On Tuesday, 22 September 2020 at 13:19:10 UTC, Daniel Kozak wrote:
On Tue, Sep 22, 2020 at 3:05 PM claptrap via
Digitalmars-d-learn < digitalmars-d-learn@puremagic.com> wrote:
The thread title is...
"Why private methods cant be virtual?"
IE Not...
"how do I override private functions in a non-polymorphic
manner."
And what you suggest wont work because I was asking about
virtual functions, so I specifically want polymorphism. And
FWIW it's no big deal I can just use protected, i wasn't
looking for a solution, I was looking for an explanation as to
why it was done that way. But apparently there is none.

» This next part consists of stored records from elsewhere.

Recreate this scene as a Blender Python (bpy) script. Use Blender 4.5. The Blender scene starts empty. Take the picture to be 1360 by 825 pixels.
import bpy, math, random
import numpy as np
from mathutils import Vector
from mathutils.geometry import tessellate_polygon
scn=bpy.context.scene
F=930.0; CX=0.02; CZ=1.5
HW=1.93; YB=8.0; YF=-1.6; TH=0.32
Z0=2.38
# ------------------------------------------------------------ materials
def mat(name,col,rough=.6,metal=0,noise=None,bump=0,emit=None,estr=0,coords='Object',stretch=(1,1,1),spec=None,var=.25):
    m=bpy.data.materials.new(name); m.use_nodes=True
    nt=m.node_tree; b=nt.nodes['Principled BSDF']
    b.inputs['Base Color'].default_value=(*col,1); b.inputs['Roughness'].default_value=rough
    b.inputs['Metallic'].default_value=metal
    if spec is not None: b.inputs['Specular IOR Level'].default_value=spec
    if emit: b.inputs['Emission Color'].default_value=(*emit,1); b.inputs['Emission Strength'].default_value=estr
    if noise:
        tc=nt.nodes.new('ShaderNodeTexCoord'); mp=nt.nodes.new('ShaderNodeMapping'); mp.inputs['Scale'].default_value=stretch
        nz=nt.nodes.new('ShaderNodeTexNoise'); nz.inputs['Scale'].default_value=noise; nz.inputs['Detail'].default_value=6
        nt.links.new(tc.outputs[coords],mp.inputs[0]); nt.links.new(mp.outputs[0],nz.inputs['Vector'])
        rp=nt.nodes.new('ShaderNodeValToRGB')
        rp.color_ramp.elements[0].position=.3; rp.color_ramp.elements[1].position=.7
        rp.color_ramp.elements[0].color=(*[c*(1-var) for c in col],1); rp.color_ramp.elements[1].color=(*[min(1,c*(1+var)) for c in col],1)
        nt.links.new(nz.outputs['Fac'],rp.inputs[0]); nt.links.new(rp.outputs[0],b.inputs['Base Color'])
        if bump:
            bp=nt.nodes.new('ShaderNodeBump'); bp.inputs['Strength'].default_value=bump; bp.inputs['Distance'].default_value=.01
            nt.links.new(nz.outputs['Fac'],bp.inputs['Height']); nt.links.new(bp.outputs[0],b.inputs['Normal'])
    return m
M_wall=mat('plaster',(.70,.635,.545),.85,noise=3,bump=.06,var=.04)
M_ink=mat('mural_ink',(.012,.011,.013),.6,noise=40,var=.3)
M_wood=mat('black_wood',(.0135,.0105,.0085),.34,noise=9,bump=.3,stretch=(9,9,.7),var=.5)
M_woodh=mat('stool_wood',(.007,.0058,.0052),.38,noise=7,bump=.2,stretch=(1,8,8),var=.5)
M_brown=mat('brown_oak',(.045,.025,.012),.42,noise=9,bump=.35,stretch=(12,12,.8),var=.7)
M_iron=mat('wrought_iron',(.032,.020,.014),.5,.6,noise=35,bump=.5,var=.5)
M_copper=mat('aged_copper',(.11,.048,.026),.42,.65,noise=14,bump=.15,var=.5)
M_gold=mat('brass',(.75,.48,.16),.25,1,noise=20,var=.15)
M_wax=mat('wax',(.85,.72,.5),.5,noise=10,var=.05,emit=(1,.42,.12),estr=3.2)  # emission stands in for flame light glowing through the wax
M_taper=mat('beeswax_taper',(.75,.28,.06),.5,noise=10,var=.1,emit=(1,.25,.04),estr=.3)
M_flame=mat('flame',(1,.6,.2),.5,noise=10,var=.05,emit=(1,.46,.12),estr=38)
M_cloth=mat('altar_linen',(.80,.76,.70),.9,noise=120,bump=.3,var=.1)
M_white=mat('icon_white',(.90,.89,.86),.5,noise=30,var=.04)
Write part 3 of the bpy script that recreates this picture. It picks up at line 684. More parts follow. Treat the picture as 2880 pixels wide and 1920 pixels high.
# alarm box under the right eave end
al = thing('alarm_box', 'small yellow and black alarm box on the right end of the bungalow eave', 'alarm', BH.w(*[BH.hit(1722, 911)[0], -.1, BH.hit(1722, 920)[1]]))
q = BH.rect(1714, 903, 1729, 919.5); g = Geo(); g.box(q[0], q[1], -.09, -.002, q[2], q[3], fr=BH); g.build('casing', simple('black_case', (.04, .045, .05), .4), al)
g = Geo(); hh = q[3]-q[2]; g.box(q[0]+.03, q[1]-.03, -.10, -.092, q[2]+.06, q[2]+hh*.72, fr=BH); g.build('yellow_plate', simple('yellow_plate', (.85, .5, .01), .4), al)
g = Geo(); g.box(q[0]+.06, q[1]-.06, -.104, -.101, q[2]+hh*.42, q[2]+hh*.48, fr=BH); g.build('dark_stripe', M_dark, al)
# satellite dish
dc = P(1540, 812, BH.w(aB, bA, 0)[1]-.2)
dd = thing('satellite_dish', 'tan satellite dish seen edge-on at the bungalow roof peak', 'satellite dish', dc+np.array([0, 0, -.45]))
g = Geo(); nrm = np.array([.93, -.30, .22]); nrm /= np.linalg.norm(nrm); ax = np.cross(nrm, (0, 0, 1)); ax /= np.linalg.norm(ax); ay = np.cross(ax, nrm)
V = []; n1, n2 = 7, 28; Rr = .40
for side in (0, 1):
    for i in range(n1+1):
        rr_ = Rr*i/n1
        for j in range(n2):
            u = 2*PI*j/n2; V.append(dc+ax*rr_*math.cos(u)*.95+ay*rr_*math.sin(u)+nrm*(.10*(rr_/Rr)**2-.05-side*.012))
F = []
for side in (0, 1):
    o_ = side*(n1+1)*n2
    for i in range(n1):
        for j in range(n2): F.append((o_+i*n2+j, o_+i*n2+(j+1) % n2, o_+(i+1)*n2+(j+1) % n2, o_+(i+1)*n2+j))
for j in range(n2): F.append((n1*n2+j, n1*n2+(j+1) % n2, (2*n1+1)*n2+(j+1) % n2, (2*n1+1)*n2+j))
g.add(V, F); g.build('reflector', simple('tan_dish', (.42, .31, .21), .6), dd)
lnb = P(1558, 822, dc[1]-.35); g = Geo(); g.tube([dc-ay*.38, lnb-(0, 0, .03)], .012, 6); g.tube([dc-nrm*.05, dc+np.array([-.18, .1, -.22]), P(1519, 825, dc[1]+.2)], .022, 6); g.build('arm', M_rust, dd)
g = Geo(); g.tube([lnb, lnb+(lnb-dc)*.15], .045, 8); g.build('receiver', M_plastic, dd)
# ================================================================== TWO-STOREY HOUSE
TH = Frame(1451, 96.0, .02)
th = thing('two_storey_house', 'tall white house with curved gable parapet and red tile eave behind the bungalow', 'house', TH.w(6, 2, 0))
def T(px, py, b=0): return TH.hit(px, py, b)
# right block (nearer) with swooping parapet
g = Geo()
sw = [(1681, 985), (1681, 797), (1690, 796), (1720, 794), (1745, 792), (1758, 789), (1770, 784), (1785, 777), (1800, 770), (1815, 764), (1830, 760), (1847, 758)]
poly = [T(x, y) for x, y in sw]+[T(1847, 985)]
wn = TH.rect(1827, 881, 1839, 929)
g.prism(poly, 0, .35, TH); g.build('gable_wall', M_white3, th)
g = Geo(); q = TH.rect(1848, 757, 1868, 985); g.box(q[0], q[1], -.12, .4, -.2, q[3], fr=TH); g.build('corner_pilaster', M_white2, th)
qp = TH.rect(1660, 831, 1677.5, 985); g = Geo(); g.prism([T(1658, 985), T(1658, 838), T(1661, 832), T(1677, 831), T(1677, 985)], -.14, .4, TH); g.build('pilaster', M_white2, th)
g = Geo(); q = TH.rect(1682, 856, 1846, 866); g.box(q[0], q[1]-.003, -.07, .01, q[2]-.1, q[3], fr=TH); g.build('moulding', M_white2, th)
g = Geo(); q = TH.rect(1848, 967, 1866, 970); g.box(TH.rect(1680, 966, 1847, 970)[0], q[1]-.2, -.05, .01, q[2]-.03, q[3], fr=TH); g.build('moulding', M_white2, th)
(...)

And I did not try to show solution. It was just an answer to
this part of your response:
So final private functions can be overriden? It seems not, but
the sentence is definitely confusing if not just plain wrong.
So the reason why there is this:
"Functions marked as final may not be overridden in a derived
class, unless they are also private"
Is because with private methods final keyword has no meaning.

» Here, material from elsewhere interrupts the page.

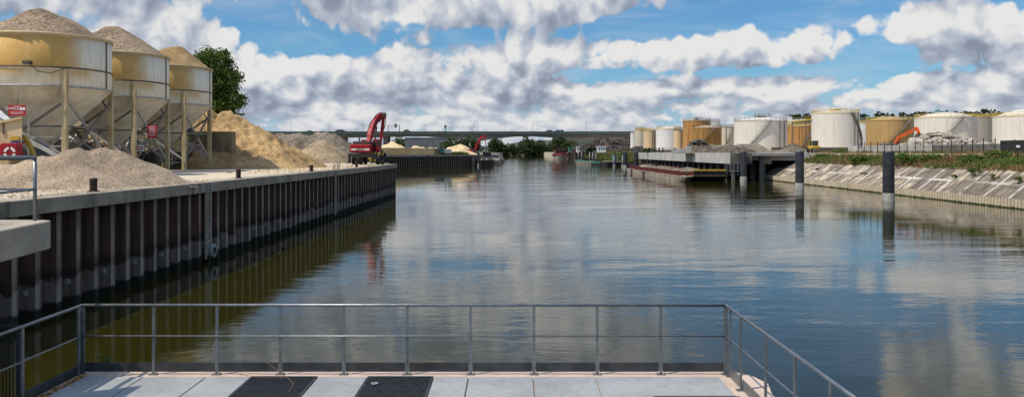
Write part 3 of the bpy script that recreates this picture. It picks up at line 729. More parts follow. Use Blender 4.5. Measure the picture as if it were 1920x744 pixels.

Its not that final has no meaning for private methods, but that
final has no meaning for non-virtual methods, and private methods
happen to be non-virtual. IE. It's a side effect of making
private methods non-virtual, not a direct effect of them being
private.
And lets be honest, overriding a virtual method is a different
thing to "overriding" or rather hiding a non virtual one.
It's mistake to use the same terminology for both cases.
And there is a reason "Why private methods cant be virtual?".
It is because it would break existing code.
Why would it break existing code?
And because private methods are final it makes them fast.
And yes compiler probably could findout that method could be
made non-virtual but I am not sure how easy is this and how it
would slow down compilation times
Testing it out on compiler explorer it seems neither LDC or DMD
de-virtualize a simple case, a class with one method, no decedent
class,
So maybe the docs shouldn't say that it does so.